Problem to solve: Give the data again exactly, from its opening line through the line in which "cy+.15, .68)], .02), DARKP, oc)" appears.
___ Given material
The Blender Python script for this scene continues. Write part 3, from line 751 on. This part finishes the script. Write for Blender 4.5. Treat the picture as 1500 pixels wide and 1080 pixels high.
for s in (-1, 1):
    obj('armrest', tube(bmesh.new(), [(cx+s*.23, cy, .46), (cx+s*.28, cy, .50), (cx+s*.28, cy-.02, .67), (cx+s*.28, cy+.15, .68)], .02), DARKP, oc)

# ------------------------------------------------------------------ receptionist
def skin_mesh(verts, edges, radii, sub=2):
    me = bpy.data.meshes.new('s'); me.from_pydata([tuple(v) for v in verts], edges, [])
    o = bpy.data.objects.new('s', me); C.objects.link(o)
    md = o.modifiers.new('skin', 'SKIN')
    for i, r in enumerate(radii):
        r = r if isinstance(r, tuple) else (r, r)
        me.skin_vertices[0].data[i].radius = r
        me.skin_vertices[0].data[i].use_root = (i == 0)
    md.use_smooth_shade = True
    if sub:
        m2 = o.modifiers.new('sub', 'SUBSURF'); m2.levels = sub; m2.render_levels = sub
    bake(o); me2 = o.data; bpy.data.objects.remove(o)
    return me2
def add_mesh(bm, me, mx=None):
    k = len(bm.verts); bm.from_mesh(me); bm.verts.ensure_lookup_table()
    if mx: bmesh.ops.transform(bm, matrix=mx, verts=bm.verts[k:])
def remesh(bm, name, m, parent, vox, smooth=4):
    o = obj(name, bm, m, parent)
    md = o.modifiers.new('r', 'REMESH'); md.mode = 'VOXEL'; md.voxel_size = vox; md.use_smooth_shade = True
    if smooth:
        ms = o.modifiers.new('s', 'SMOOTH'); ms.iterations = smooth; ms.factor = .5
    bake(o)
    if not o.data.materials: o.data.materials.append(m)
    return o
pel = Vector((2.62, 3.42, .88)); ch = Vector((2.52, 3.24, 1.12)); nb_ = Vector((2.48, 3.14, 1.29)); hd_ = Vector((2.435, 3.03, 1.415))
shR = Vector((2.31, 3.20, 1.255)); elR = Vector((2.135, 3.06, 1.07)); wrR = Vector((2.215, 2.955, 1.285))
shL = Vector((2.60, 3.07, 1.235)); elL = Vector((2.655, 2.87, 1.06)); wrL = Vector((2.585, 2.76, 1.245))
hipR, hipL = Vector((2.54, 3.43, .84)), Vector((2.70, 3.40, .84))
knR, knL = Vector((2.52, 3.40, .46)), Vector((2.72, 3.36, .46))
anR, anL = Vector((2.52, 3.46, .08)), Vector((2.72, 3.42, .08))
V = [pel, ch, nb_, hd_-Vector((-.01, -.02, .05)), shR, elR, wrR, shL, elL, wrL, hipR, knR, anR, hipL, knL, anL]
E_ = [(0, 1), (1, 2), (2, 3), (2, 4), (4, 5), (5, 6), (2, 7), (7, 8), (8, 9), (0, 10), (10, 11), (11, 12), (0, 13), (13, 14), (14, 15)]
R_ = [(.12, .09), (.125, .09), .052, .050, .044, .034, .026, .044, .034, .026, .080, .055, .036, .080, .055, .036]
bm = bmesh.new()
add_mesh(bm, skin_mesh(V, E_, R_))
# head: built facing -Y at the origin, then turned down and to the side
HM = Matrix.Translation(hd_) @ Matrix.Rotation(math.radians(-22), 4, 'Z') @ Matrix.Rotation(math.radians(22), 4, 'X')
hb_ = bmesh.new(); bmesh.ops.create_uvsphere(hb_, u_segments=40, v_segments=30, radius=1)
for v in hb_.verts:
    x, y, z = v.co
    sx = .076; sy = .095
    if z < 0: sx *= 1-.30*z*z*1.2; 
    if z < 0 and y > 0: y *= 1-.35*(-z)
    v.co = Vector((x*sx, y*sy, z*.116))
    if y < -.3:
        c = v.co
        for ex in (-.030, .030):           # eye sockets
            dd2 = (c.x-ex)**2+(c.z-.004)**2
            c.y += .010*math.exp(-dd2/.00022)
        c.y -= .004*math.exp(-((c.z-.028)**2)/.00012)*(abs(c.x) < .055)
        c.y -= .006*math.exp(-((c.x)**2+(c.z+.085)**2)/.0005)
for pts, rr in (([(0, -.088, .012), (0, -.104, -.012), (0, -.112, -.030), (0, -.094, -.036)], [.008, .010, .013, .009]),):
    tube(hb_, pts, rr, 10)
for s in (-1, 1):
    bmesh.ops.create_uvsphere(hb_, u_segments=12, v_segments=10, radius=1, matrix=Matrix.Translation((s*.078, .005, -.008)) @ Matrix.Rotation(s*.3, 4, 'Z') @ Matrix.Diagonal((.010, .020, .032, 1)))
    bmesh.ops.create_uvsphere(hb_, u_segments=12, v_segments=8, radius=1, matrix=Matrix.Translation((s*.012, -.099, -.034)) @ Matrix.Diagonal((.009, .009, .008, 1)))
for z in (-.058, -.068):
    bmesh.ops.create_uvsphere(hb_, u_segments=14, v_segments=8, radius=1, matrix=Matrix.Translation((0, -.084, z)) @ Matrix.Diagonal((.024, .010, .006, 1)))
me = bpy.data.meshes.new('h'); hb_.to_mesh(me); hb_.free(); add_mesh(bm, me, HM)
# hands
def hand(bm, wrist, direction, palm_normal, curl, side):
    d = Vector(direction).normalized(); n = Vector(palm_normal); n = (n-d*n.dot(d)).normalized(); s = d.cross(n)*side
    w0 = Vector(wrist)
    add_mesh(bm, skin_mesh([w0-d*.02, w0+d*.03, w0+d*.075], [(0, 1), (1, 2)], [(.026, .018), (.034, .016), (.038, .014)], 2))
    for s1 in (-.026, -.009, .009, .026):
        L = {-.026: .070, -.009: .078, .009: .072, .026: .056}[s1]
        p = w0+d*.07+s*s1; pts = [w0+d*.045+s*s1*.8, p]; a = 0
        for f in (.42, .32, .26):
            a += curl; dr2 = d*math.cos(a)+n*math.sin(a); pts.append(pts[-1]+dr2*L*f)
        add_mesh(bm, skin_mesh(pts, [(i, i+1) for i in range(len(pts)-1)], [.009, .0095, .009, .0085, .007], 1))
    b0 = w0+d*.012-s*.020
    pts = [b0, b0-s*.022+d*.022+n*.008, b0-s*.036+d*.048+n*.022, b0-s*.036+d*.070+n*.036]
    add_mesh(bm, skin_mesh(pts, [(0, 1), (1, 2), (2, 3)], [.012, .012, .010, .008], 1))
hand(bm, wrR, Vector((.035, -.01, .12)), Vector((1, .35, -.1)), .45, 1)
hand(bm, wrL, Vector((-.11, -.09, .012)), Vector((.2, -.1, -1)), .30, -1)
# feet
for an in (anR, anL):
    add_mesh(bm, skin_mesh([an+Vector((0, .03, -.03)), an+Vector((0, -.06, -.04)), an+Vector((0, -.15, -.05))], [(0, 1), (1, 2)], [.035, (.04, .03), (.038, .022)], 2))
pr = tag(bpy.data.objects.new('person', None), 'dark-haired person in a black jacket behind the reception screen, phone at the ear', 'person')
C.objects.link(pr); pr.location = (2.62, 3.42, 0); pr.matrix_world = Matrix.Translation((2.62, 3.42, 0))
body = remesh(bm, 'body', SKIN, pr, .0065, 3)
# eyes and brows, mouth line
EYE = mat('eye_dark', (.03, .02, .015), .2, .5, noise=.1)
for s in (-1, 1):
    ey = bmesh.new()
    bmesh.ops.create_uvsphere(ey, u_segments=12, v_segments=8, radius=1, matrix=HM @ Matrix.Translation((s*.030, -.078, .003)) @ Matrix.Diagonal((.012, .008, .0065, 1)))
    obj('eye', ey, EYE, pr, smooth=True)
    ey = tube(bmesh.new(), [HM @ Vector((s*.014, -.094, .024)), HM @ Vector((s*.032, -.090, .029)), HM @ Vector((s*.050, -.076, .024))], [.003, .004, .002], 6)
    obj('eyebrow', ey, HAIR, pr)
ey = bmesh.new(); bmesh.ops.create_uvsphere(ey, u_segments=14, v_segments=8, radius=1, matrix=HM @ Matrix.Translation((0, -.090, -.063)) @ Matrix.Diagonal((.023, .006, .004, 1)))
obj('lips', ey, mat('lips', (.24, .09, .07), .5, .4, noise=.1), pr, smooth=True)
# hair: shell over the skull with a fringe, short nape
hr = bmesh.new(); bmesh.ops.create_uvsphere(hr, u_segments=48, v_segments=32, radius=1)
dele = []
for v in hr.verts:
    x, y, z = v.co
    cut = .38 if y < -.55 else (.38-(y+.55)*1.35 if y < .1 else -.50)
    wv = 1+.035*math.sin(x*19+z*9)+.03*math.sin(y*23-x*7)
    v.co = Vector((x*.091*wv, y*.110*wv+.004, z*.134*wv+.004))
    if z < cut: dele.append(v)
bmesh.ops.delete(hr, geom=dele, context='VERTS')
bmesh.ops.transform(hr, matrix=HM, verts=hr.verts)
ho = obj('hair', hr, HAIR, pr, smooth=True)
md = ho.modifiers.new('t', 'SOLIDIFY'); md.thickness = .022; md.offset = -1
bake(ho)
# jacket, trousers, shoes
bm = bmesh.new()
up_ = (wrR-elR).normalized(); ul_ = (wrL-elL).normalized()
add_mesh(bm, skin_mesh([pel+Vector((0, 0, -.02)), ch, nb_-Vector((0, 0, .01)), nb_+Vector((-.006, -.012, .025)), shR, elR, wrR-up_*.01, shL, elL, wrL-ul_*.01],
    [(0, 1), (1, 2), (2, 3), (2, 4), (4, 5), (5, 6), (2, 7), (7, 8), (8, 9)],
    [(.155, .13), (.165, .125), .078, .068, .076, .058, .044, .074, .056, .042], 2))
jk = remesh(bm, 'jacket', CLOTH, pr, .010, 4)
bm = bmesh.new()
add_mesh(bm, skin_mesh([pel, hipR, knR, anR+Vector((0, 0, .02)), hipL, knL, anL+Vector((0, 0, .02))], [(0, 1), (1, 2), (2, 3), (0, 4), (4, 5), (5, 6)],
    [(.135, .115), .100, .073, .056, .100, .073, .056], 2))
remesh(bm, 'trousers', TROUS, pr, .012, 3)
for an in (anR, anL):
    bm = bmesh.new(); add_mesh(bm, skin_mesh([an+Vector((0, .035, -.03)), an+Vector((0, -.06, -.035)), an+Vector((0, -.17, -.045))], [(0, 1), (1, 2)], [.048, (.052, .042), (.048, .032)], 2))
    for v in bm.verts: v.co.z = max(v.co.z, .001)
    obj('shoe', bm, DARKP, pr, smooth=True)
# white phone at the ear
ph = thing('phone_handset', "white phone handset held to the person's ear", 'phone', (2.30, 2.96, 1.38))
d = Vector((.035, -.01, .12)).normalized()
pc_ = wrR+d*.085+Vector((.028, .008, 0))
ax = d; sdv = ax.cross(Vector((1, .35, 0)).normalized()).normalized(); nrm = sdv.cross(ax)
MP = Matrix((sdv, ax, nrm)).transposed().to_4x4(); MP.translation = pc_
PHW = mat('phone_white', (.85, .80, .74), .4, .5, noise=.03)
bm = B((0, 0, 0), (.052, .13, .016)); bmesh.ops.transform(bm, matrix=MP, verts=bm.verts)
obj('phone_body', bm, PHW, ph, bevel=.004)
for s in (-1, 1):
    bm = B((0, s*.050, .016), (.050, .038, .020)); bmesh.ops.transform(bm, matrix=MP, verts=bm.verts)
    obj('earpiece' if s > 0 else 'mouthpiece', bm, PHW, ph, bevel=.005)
______
The result:
The Blender Python script for this scene continues. Write part 3, from line 751 on. This part finishes the script. Write for Blender 4.5. Treat the picture as 1500 pixels wide and 1080 pixels high.
for s in (-1, 1):
    obj('armrest', tube(bmesh.new(), [(cx+s*.23, cy, .46), (cx+s*.28, cy, .50), (cx+s*.28, cy-.02, .67), (cx+s*.28, cy+.15, .68)], .02), DARKP, oc)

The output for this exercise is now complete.